Most of Mr. Bush's arguments turned out to be fanciful, based on selective intelligence and in some cases outright false claims. The war that followed is now considered by many historians as one of the gravest American strategic errors of modern times.

But if Mr. Bush made a false case, President Trump, facing a decision about whether to unleash a second major military assault on Iran in less than a year, has made almost no case at all.


He's said it's about the nuclear program which he previously claimed was "obliterated." Then he said that he wanted to support the protesters. He's doing it on behalf of Israel and for oil prices. he's all over the place.
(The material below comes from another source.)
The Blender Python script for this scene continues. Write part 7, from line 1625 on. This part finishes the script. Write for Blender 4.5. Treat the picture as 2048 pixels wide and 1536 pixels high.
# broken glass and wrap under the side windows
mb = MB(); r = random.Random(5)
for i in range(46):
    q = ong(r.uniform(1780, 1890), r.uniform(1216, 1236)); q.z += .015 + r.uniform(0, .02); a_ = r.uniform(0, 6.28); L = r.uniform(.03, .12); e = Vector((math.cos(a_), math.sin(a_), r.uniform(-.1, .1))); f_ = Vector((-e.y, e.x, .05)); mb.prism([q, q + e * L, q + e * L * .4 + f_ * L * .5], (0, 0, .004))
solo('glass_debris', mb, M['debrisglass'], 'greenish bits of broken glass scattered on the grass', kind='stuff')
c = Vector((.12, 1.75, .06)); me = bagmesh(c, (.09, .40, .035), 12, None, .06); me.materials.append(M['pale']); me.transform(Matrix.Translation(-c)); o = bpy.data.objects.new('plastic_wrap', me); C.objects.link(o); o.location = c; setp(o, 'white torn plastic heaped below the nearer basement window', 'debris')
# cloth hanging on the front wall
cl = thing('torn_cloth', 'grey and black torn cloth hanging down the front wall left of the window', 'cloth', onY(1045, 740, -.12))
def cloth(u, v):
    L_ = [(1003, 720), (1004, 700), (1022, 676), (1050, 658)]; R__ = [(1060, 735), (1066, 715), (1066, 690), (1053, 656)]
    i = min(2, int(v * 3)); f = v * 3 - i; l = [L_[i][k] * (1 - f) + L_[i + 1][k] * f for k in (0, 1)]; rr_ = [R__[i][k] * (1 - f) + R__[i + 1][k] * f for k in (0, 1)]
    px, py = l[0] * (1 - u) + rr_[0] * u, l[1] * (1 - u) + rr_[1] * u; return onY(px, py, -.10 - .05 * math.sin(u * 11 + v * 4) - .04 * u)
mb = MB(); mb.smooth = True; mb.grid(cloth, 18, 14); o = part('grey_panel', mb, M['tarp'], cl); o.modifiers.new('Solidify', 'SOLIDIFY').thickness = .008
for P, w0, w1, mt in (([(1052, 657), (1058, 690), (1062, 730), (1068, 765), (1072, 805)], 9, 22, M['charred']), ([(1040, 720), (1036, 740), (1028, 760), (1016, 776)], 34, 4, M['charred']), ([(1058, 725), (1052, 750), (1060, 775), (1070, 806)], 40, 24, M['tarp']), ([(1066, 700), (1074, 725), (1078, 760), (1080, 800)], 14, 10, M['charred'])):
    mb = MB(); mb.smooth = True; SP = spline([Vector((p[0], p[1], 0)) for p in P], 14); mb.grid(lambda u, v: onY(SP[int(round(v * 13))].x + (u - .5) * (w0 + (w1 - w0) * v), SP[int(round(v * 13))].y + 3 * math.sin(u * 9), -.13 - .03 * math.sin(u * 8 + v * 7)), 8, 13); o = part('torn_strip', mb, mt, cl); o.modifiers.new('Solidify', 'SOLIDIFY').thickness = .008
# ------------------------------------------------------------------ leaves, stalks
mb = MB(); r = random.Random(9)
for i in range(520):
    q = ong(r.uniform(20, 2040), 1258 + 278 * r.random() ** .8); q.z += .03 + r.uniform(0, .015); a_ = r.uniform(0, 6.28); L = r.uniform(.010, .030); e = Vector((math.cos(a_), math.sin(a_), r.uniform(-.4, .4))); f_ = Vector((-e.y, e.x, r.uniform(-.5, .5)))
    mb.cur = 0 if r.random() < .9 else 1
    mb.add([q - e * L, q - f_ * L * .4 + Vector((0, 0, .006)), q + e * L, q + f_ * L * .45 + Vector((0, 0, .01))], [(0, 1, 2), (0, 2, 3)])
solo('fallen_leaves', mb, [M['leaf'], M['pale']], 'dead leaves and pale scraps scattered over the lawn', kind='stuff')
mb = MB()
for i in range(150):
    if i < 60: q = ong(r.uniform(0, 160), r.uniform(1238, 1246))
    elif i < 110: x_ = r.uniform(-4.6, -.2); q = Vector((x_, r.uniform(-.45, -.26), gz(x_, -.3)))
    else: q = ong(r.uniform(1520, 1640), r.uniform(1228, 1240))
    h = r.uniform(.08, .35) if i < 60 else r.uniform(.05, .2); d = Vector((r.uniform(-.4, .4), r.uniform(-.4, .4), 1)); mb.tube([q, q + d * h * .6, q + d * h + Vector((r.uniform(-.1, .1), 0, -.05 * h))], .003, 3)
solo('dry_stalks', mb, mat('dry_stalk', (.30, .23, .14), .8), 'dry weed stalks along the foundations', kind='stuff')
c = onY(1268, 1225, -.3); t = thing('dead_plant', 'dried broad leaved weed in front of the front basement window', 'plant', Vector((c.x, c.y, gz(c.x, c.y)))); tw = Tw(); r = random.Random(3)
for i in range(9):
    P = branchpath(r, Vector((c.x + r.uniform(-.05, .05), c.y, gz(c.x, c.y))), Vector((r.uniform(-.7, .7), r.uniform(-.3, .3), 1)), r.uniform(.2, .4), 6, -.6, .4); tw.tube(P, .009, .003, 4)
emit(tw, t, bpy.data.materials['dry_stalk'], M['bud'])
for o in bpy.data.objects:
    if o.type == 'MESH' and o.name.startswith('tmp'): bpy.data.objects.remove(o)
Mr. Trump has never consistently described his goals, and when he talks about them it is usually in a haze of brief, offhand comments. The president has given no speeches preparing the American public for a strike on a country of about 90 million people, and sought no approval from Congress. He has not explained why he has chosen this moment to confront Iran instead of, for example, North Korea, which in the years after Mr. Trump's failed negotiations in the first term has expanded its nuclear arsenal to 60 or more warheads, by U.S. intelligence estimates, and is working to demonstrate they can reach the United States.

Mr. Trump's national security strategy did not mention North Korea once.

And when pressed on Iran, Mr. Trump regularly deflects questions about whether regime change is his true goal, leaving unclear what kind of end-state he seeks -- other than an Iran that can never obtain nuclear weapons.

. . .

Rarely in modern times has the United States prepared to conduct a major act of war with so little explanation and so little public debate. As Mr. Trump gathered the first meeting of the "Board of Peace" at the White House to discuss the rebuilding of Gaza, he veered briefly into the topic of imminent action in Iran, describing only the vaguest of objectives.


. . .

I'm not a big fan of the "distraction" theory but if there's any truth to it, this would certainly be the mother of all distractions.